> **MATERIAL SHOWN**
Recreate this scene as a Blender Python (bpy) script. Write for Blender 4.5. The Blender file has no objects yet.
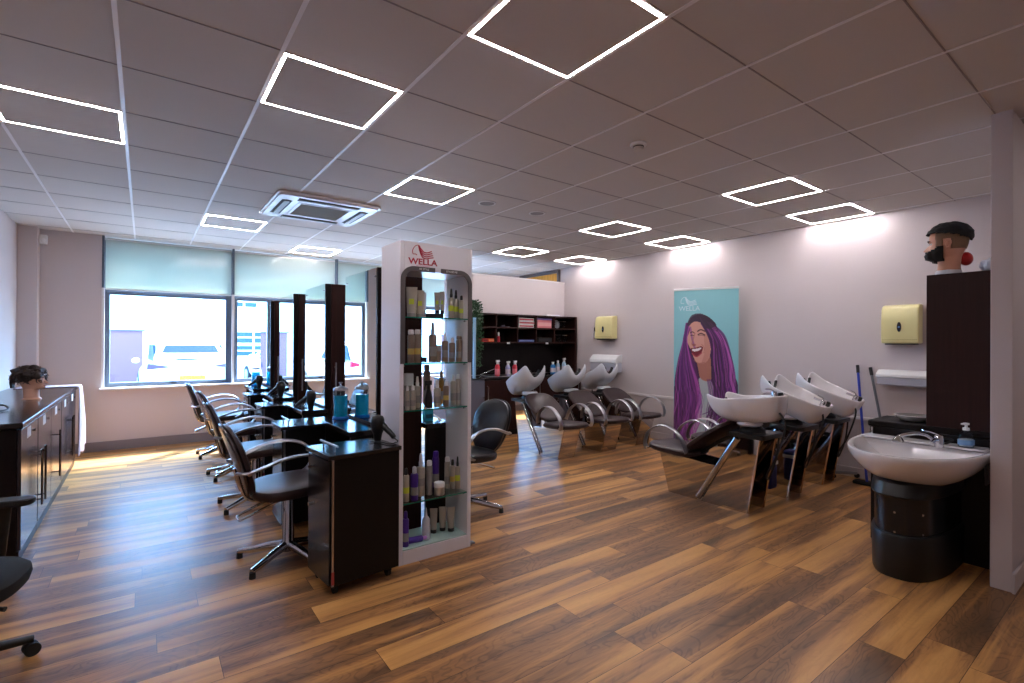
import bpy, bmesh, math, random
import numpy as np
from mathutils import Vector, Matrix, noise
PI = math.pi
R = math.radians
C = bpy.context.scene.collection
scene = bpy.context.scene
random.seed(7)

# ------------------------------------------------------------------ camera
EYE = 1.385
CEIL = 2.707
YAW, PITCH, ROLL = 0.63799, 0.002272, 0.0048378
def _dir(x, y, f):
    c, s = math.cos(ROLL), math.sin(ROLL); x, y = c*x - s*y, s*x + c*y
    c, s = math.cos(PITCH), math.sin(PITCH); fh, z = f*c - y*s, f*s + y*c
    c, s = math.cos(YAW), math.sin(YAW)
    return Vector((fh*s + x*c, fh*c - x*s, z))
cam_data = bpy.data.cameras.new('camera')
cam = bpy.data.objects.new('camera', cam_data); C.objects.link(cam)
rv, uv_, bk = _dir(1, 0, 0), _dir(0, 1, 0), -_dir(0, 0, 1)
M4 = Matrix((( rv.x, uv_.x, bk.x, 0), (rv.y, uv_.y, bk.y, 0), (rv.z, uv_.z, bk.z, EYE), (0, 0, 0, 1)))
cam.matrix_world = M4
cam_data.sensor_width = 36; cam_data.lens = 496.06/1024*36
cam_data.clip_start = 0.05; cam_data.clip_end = 200
scene.camera = cam

# ------------------------------------------------------------------ light
scene.view_settings.view_transform = 'Standard'; scene.view_settings.look = 'None'
scene.view_settings.gamma = 1; scene.view_settings.use_curve_mapping = False
scene.view_settings.exposure = 0.25
LED = 135.0
SKY = 5.8
SUN = 30.0
world = bpy.data.worlds.new('world'); scene.world = world; world.use_nodes = True
nt = world.node_tree; nt.nodes.clear()
wo = nt.nodes.new('ShaderNodeOutputWorld'); bg = nt.nodes.new('ShaderNodeBackground'); sky = nt.nodes.new('ShaderNodeTexSky')
sky.sky_type = 'NISHITA'; sky.sun_disc = False; sky.sun_elevation = R(50); sky.sun_rotation = R(45); sky.dust_density = 2.0
bg.inputs['Strength'].default_value = SKY
tint = nt.nodes.new('ShaderNodeMix'); tint.data_type = 'RGBA'; tint.blend_type = 'MULTIPLY'; tint.inputs['Factor'].default_value = 1; tint.inputs['B'].default_value = (.50, .84, 1.10, 1)
nt.links.new(sky.outputs[0], tint.inputs['A']); nt.links.new(tint.outputs['Result'], bg.inputs[0]); nt.links.new(bg.outputs[0], wo.inputs[0])
sd = bpy.data.lights.new('sun', 'SUN'); sd.energy = SUN; sd.angle = R(0.6); sd.color = (.96, .97, 1)
sun = bpy.data.objects.new('sun', sd); C.objects.link(sun)
sun.rotation_euler = Vector((-0.50, -0.56, -1.0)).to_track_quat('-Z', 'Y').to_euler()
for i, (x0, x1) in enumerate(((-.36, .95), (1.06, 2.41), (2.52, 3.87), (3.98, 5.33))):
    pd = bpy.data.lights.new('window_portal', 'AREA'); pd.shape = 'RECTANGLE'; pd.size = x1-x0; pd.size_y = 1.2
    pd.cycles.is_portal = True
    po = bpy.data.objects.new('window_portal', pd); C.objects.link(po)
    po.location = ((x0+x1)/2, 8.25, 1.4); po.rotation_euler = (R(-90), 0, 0)

# ------------------------------------------------------------------ materials
def lin(c):
    return tuple(((v/255)/12.92 if v/255 <= .04045 else ((v/255+.055)/1.055)**2.4) for v in c) + (1,)
def mat(name, rgb, rough=.5, metal=0, noise_amt=0, scale=20, bump=0, **kw):
    m = bpy.data.materials.new(name); m.use_nodes = True
    n = m.node_tree.nodes; L = m.node_tree.links; b = n['Principled BSDF']
    b.inputs['Base Color'].default_value = lin(rgb); b.inputs['Roughness'].default_value = rough
    b.inputs['Metallic'].default_value = metal
    for k, v in kw.items(): b.inputs[k.replace('_', ' ')].default_value = v
    if noise_amt or bump:
        tc = n.new('ShaderNodeTexCoord'); nz = n.new('ShaderNodeTexNoise'); nz.inputs['Scale'].default_value = scale
        nz.inputs['Detail'].default_value = 4; L.new(tc.outputs['Object'], nz.inputs['Vector'])
        if noise_amt:
            mx = n.new('ShaderNodeMix'); mx.data_type = 'RGBA'
            a = lin(rgb); mx.inputs['A'].default_value = tuple(v*(1-noise_amt) for v in a[:3])+(1,)
            mx.inputs['B'].default_value = tuple(min(1, v*(1+noise_amt)) for v in a[:3])+(1,)
            L.new(nz.outputs['Fac'], mx.inputs['Factor']); L.new(mx.outputs['Result'], b.inputs['Base Color'])
        if bump:
            bp = n.new('ShaderNodeBump'); bp.inputs['Strength'].default_value = bump; bp.inputs['Distance'].default_value = .002
            L.new(nz.outputs['Fac'], bp.inputs['Height']); L.new(bp.outputs[0], b.inputs['Normal'])
    return m
def wood_dark(name, rgb, rough=.35, axis=2):
    m = mat(name, rgb, rough, Specular_IOR_Level=.2); n = m.node_tree.nodes; L = m.node_tree.links; b = n['Principled BSDF']
    tc = n.new('ShaderNodeTexCoord'); mp = n.new('ShaderNodeMapping'); nz = n.new('ShaderNodeTexNoise')
    sc = [40, 40, 40]; sc[axis] = 1.5; mp.inputs['Scale'].default_value = sc; nz.inputs['Scale'].default_value = 1.5; nz.inputs['Detail'].default_value = 5
    mx = n.new('ShaderNodeMix'); mx.data_type = 'RGBA'; a = lin(rgb)
    mx.inputs['A'].default_value = tuple(v*.6 for v in a[:3])+(1,); mx.inputs['B'].default_value = tuple(v*1.4 for v in a[:3])+(1,)
    L.new(tc.outputs['Object'], mp.inputs[0]); L.new(mp.outputs[0], nz.inputs[0]); L.new(nz.outputs[0], mx.inputs['Factor']); L.new(mx.outputs['Result'], b.inputs['Base Color'])
    return m
def emis(name, rgb, s):
    m = bpy.data.materials.new(name); m.use_nodes = True; n = m.node_tree.nodes; n.clear()
    e = n.new('ShaderNodeEmission'); o = n.new('ShaderNodeOutputMaterial'); e.inputs[0].default_value = rgb+(1,); e.inputs[1].default_value = s
    m.node_tree.links.new(e.outputs[0], o.inputs[0]); return m
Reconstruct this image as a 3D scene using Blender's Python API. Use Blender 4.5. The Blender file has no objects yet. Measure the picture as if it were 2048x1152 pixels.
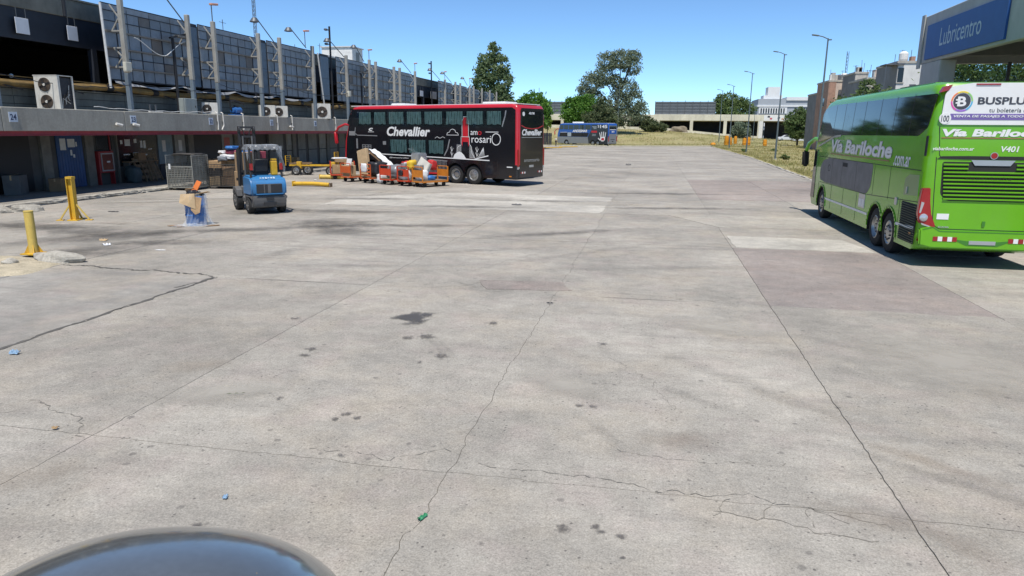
import bpy, bmesh, math, random
import numpy as np
from mathutils import Matrix, Vector
random.seed(7); rng = np.random.default_rng(7)
SC = bpy.context.scene
COL = SC.collection
PI = math.pi

# ---------------------------------------------------------------- camera
FPX, VPX, VPY, RS, CAMH = 1400.0, 1310.0, 262.0, 0.008, 2.9      # focal length (px of the 2048 photo), vanishing point of +Y, roll
def cam_axes():
    Y = np.array([(VPX-1024)/FPX, (VPY-576)/FPX, 1.]); Y /= np.linalg.norm(Y)
    q = np.array([(VPX+1000-1024)/FPX, (VPY+1000*RS-576)/FPX, 1.])
    n = np.cross(Y, q); n /= np.linalg.norm(n)
    if n[1] > 0: n = -n
    return np.array([np.cross(Y, n), Y, n])
R_ = cam_axes()
cam = bpy.data.cameras.new('camera'); camo = bpy.data.objects.new('camera', cam); COL.objects.link(camo)
cam.sensor_width = 36; cam.lens = FPX/2048*36; cam.clip_start = 0.05; cam.clip_end = 4000
rt, dn, fw = R_[:, 0], R_[:, 1], R_[:, 2]
camo.matrix_world = Matrix([[rt[0], -dn[0], -fw[0], 0], [rt[1], -dn[1], -fw[1], 0], [rt[2], -dn[2], -fw[2], CAMH], [0, 0, 0, 1]])
SC.camera = camo

# ---------------------------------------------------------------- light
SUN_EL, SUN_AZ = math.radians(66), math.radians(8)      # azimuth: from -Y (behind the camera) turned towards +X
sdir = Vector((math.cos(SUN_EL)*math.sin(SUN_AZ), -math.cos(SUN_EL)*math.cos(SUN_AZ), math.sin(SUN_EL)))   # towards the sun
W = bpy.data.worlds.new('World'); SC.world = W; W.use_nodes = True
nt = W.node_tree; bg = nt.nodes['Background']
sky = nt.nodes.new('ShaderNodeTexSky'); sky.sky_type = 'NISHITA'; sky.sun_disc = False
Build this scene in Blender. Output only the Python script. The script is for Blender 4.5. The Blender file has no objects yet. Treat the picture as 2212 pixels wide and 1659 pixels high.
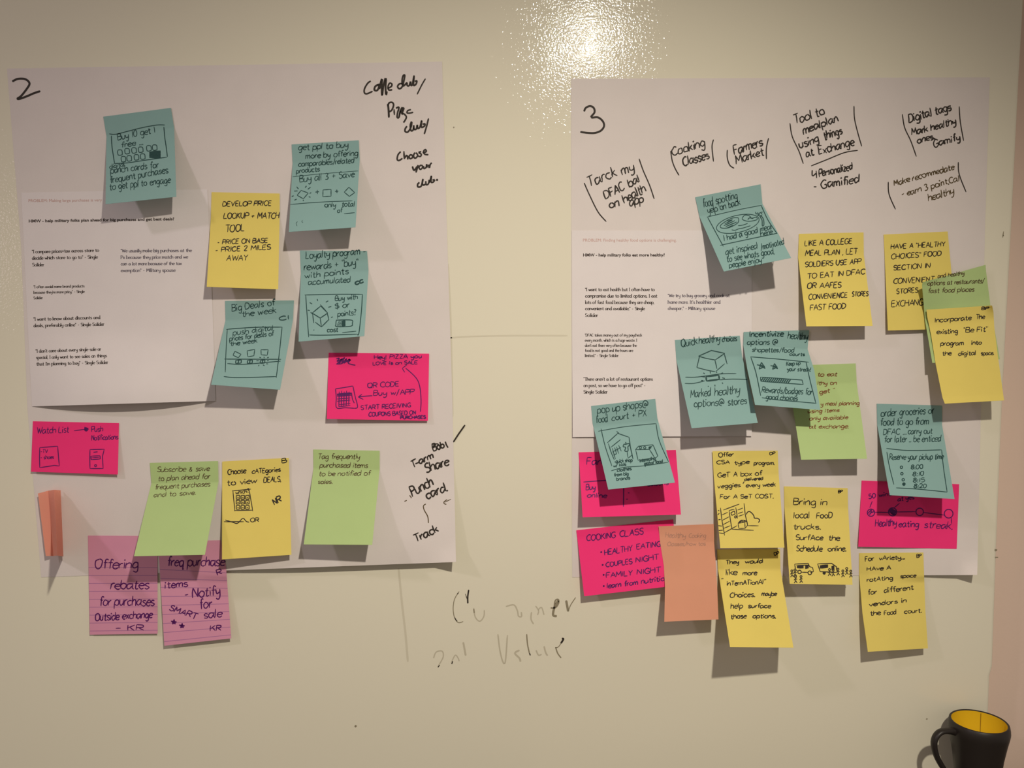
import bpy, math, random
from mathutils import Vector

# ------------------------------------------------------------------ camera, world, lights, exposure
SC = bpy.context.scene
COL = SC.collection
F_PX, W_PX, H_PX = 1800.0, 2212.0, 1659.0
CAM = Vector((0.0, -1.2, 1.45))
PITCH = math.radians(3.5)
YAW = math.radians(2.9)
FWD = Vector((math.sin(YAW) * math.cos(PITCH), math.cos(YAW) * math.cos(PITCH), -math.sin(PITCH)))
RGT = Vector((math.cos(YAW), -math.sin(YAW), 0))
UPV = RGT.cross(FWD)

cam_data = bpy.data.cameras.new('camera')
cam_data.sensor_fit = 'HORIZONTAL'
cam_data.sensor_width = 36.0
cam_data.lens = 36.0 * F_PX / W_PX
cam_data.clip_start = 0.05
cam = bpy.data.objects.new('camera', cam_data)
cam.location = CAM
cam.rotation_euler = (math.radians(90) - PITCH, 0, -YAW)
COL.objects.link(cam)
SC.camera = cam

SC.view_settings.view_transform = 'Standard'
SC.view_settings.look = 'None'
SC.view_settings.gamma = 1.0
SC.view_settings.use_curve_mapping = False
SC.view_settings.exposure = 0.0

world = bpy.data.worlds.new('world')
world.use_nodes = True
SC.world = world
world.node_tree.nodes['Background'].inputs[0].default_value = (1.0, 0.85, 0.73, 1)
world.node_tree.nodes['Background'].inputs[1].default_value = 0.285


def lamp(name, loc, target, power, color, radius, angle, blend):
    d = bpy.data.lights.new(name, 'SPOT')
    d.energy = power
    d.color = color
    d.shadow_soft_size = radius
    d.spot_size = math.radians(angle)
    d.spot_blend = blend
    o = bpy.data.objects.new(name, d)
    o.location = loc
    o.rotation_euler = (Vector(target) - Vector(loc)).to_track_quat('-Z', 'Y').to_euler()
    COL.objects.link(o)
    return o


# the room's lamps: two ceiling spotlights and a standing lamp off to the left
lamp('ceiling_spotlight', (0.372, -1.50, 2.372), (0.06, 0, 0.62), 108.0, (1.0, 0.905, 0.77), 0.028, 82, 1.0)
lamp('ceiling_spotlight', (-2.00, -1.40, 2.80), (-0.55, 0, 1.10), 40.0, (1.0, 0.86, 0.95), 0.08, 70, 1.0)
lamp('floor_lamp_light', (-2.36, -2.60, 1.86), (-0.55, 0, 1.30), 5.0, (1.0, 0.78, 0.84), 0.20, 70, 1.0)


# ------------------------------------------------------------------ helpers
def ray(px, py):
    return FWD + RGT * ((px - W_PX / 2) / F_PX) + UPV * ((H_PX / 2 - py) / F_PX)


def at(px, py, h=0.0):
    """The point seen at a pixel that stands h metres in front of the wall."""
    d = ray(px, py)
    return CAM + d * ((-h - CAM.y) / d.y)


def mat(name, color, rough=0.75, spec=0.3, transl=0.0, bump=None, coat=0.0):
    m = bpy.data.materials.new(name)
    m.use_nodes = True
    nt = m.node_tree
    b = nt.nodes['Principled BSDF']
    b.inputs['Base Color'].default_value = (*color, 1)
    b.inputs['Roughness'].default_value = rough
    b.inputs['Specular IOR Level'].default_value = spec
    b.inputs['Coat Weight'].default_value = coat
    if bump:
        scale, strength, dist, detail = bump
        tc = nt.nodes.new('ShaderNodeTexCoord')
        n = nt.nodes.new('ShaderNodeTexNoise')
        n.inputs['Scale'].default_value = scale
        n.inputs['Detail'].default_value = detail
        bp = nt.nodes.new('ShaderNodeBump')
        bp.inputs['Strength'].default_value = strength
        bp.inputs['Distance'].default_value = dist
        nt.links.new(tc.outputs['Object'], n.inputs['Vector'])
        nt.links.new(n.outputs['Fac'], bp.inputs['Height'])
        nt.links.new(bp.outputs['Normal'], b.inputs['Coat Normal' if coat else 'Normal'])
    if coat:
        b.inputs['Coat Roughness'].default_value = 0.045
    if transl > 0:
        t = nt.nodes.new('ShaderNodeBsdfTranslucent')
        t.inputs[0].default_value = (*color, 1)
        mx = nt.nodes.new('ShaderNodeMixShader')
        mx.inputs[0].default_value = transl
        nt.links.new(b.outputs[0], mx.inputs[1])
        nt.links.new(t.outputs[0], mx.inputs[2])
        nt.links.new(mx.outputs[0], nt.nodes['Material Output'].inputs[0])
    return m


def paper_mat(name, color, transl=0.12, ruled=0.0):
    """Paper: matte, faint fibre mottling; optional ruled lines across the sheet (UV y)."""
    m = mat(name, color, 0.8, 0.15, transl, (900, 0.15, 0.0004, 2))
    nt = m.node_tree
    b = nt.nodes['Principled BSDF']
    tc = nt.nodes.new('ShaderNodeTexCoord')
    n = nt.nodes.new('ShaderNodeTexNoise')
    n.inputs['Scale'].default_value = 25
    n.inputs['Detail'].default_value = 3
    nt.links.new(tc.outputs['Object'], n.inputs['Vector'])
    mix = nt.nodes.new('ShaderNodeMix')
    mix.data_type = 'RGBA'
    mix.inputs['A'].default_value = (*[c * 0.965 for c in color], 1)
    mix.inputs['B'].default_value = (*[min(1, c * 1.035) for c in color], 1)
    nt.links.new(n.outputs['Fac'], mix.inputs['Factor'])
    out = mix.outputs['Result']
    if ruled:
        sep = nt.nodes.new('ShaderNodeSeparateXYZ')
        nt.links.new(tc.outputs['UV'], sep.inputs[0])
        mu = nt.nodes.new('ShaderNodeMath'); mu.operation = 'MULTIPLY'; mu.inputs[1].default_value = ruled
        fr = nt.nodes.new('ShaderNodeMath'); fr.operation = 'FRACT'
        lt = nt.nodes.new('ShaderNodeMath'); lt.operation = 'LESS_THAN'; lt.inputs[1].default_value = 0.085
        gt = nt.nodes.new('ShaderNodeMath'); gt.operation = 'GREATER_THAN'; gt.inputs[1].default_value = 0.285
        an = nt.nodes.new('ShaderNodeMath'); an.operation = 'MULTIPLY'
        nt.links.new(sep.outputs['Y'], mu.inputs[0]); nt.links.new(mu.outputs[0], fr.inputs[0])
        nt.links.new(fr.outputs[0], lt.inputs[0]); nt.links.new(sep.outputs['Y'], gt.inputs[0])
        nt.links.new(lt.outputs[0], an.inputs[0]); nt.links.new(gt.outputs[0], an.inputs[1])
        m2 = nt.nodes.new('ShaderNodeMix'); m2.data_type = 'RGBA'
        m2.inputs['B'].default_value = (color[0] * 0.62, color[1] * 0.62, color[2] * 0.8, 1)
        nt.links.new(an.outputs[0], m2.inputs['Factor']); nt.links.new(out, m2.inputs['A'])
        out = m2.outputs['Result']
    nt.links.new(out, b.inputs['Base Color'])
    return m


def tag(o, label=None, cat=None, group=None, kind=None):
    for k, v in (('label', label), ('category', cat), ('group', group), ('kind', kind)):
        if v:
            o[k] = v
    return o


def build(name, verts, faces, material, parent=None, origin=None, smooth=False, uvs=None):
    if parent is not None:
        origin = parent.matrix_world.translation if parent.parent else parent.location
    elif origin is None:
        origin = sum((Vector(v) for v in verts), Vector()) / len(verts)
    origin = Vector(origin)
    me = bpy.data.meshes.new(name)
    me.from_pydata([tuple(Vector(v) - origin) for v in verts], [], faces)
    me.materials.append(material)
    if smooth:
        me.polygons.foreach_set('use_smooth', [True] * len(me.polygons))
    if uvs:
        ul = me.uv_layers.new(name='uv')
        for lp in me.loops:
            ul.data[lp.index].uv = uvs[lp.vertex_index]
    me.update()
    o = bpy.data.objects.new(name, me)
    COL.objects.link(o)
    if parent is not None:
        o.parent = parent
    else:
        o.location = origin
    return o


def lerp(a, b, t):
    return a + (b - a) * t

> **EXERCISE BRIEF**
Repeat the listing above from its first line through the line that contains "scene.camera = cam", both included, and nothing more. Drop the pictures.

> **ANSWER IN FULL**
Recreate this scene as a Blender Python (bpy) script. Write for Blender 4.5. The Blender file has no objects yet.
import bpy, bmesh, math, random
import numpy as np
from mathutils import Vector, Matrix, noise
PI = math.pi
R = math.radians
C = bpy.context.scene.collection
scene = bpy.context.scene
random.seed(7)

# ------------------------------------------------------------------ camera
EYE = 1.385
CEIL = 2.707
YAW, PITCH, ROLL = 0.63799, 0.002272, 0.0048378
def _dir(x, y, f):
    c, s = math.cos(ROLL), math.sin(ROLL); x, y = c*x - s*y, s*x + c*y
    c, s = math.cos(PITCH), math.sin(PITCH); fh, z = f*c - y*s, f*s + y*c
    c, s = math.cos(YAW), math.sin(YAW)
    return Vector((fh*s + x*c, fh*c - x*s, z))
cam_data = bpy.data.cameras.new('camera')
cam = bpy.data.objects.new('camera', cam_data); C.objects.link(cam)
rv, uv_, bk = _dir(1, 0, 0), _dir(0, 1, 0), -_dir(0, 0, 1)
M4 = Matrix((( rv.x, uv_.x, bk.x, 0), (rv.y, uv_.y, bk.y, 0), (rv.z, uv_.z, bk.z, EYE), (0, 0, 0, 1)))
cam.matrix_world = M4
cam_data.sensor_width = 36; cam_data.lens = 496.06/1024*36
cam_data.clip_start = 0.05; cam_data.clip_end = 200
scene.camera = cam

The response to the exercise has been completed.